Nice! I solved it but I had some wrong moves.

nochewycandy

that's in one of my books

 

like that aagaard book maybe

ajian

practical chess defense?

Arisktotle

Are you sure white is on move? :D

There are many 'perfect studies' which may contend for the title 'best study' but this is not one of them. Placing a king in check is an act of sheer desperation and there is a lot of heavy saccing going on. I assume the endgame was produced under time stress for a composition tournament involving 'sacrifices'. The group of 3 composers also points in that direction.

Still a commendable product, though.

ajian

black just played Rc6-c1+ followed by Rd5-d1+ to clear the long diagonal for the queen to checkmate on g2. This was not done in time stress, all the sacrifices are objectively the best moves. I checked it with a computer too, it's all legit. It's kind of hard to tell since I don't tell you where the pieces came from, but this composition definetely can contend for best study.

n9531l

It's not hard to believe this is the best study the OP has ever seen, since we were not told how many studies the OP has ever seen.

Arisktotle

@n9531l: Considering his ratings, I doubt the OP hasn't seen any better studies (e.g. the Saavedra endgame) but his judgement is off. To like or dislike a sacrifice fest is a matter of taste, but to understand that you shouldn't start with a king in check parried by capturing the attacker requires only generic understanding of what puzzles are about. Even without knowledge of checkers one can see that starting with the forced capture of six checkers is not the sign of a high level problem.

Arisktotle
ajian schreef:

... This was not done in time stress ...,

It was not a game. Most likely it was an assignment in a composition tourney which required completion within a few days or a few hours; time stress for the composers. Given more time, they would have certainly found a better entrance to the (nice) subsequent combination.

n9531l
Arisktotle wrote:

To like or dislike a sacrifice fest is a matter of taste, but to understand that you shouldn't start with a king in check parried by capturing the attacker requires only generic understanding of what puzzles are about.
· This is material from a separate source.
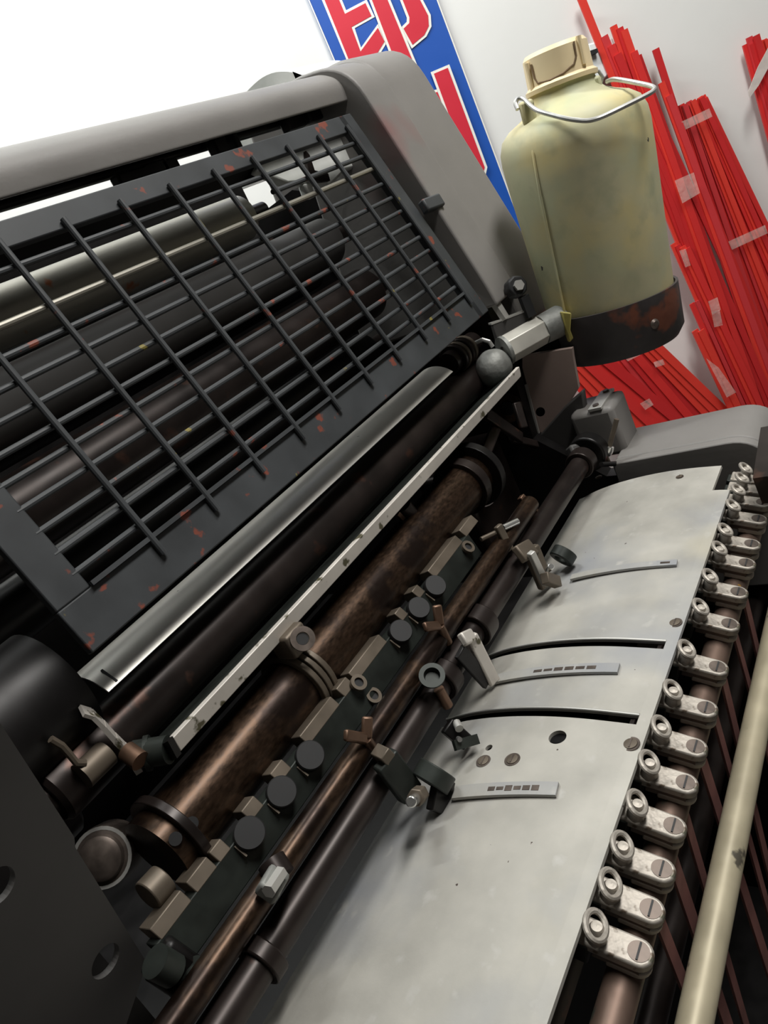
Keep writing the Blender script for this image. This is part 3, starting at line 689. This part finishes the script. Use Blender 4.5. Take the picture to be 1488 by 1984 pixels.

The study was better than that, but for some reason the OP chose not to start at the beginning. Actually, it was the 1st prize winner at the Avni 50 anniversary jubilee tourney 2005. http://www.arves.org/arves/index.php/en/awards/118-avni-50-jt-2005

Arisktotle

Right, that changes the whole verdict! Great study with excellent opening moves! Now I can imagine it is somebody's 'best study'.

How did you find the origin? On a partial pattern match?

n9531l
Arisktotle wrote:

How did you find the origin? On a partial pattern match?

Position search of HHdbV using Fritz-15's GUI.

ajian

Nope, in Jacob Aagard's Practical Chess Defence, as an excercise for white.

Another study:

AdamDoncreek

WTF is 1!

n9531l

Is this is the second best study you've ever seen?

Arisktotle
n9531l schreef:
Arisktotle wrote:

How did you find the origin? On a partial pattern match?

Position search of HHdbV using Fritz-15's GUI.

I'm afraid I don't quite get it. Did the Fritz GUI search the HHdbV database? Is that a database by Harold van der Heijden? Can I find it somewhere?

n9531l

Yes, yes, and yes.  http://hhdbv.nl/

Arisktotle
n9531l schreef:

Yes, yes, and yes.  http://hhdbv.nl/

Thanks, see it for the first time! But apparently has no free access. I assume commercial GUIs like Fritz use a sublicense key to search it. Good to have you around for source checkups!

n9531l

It's not free. I had to pay for a key to download it. Fritz can search it as is, and has a utility to convert it to a different database format (.pgn to .cbh) that lets a 20-second search happen in about two seconds.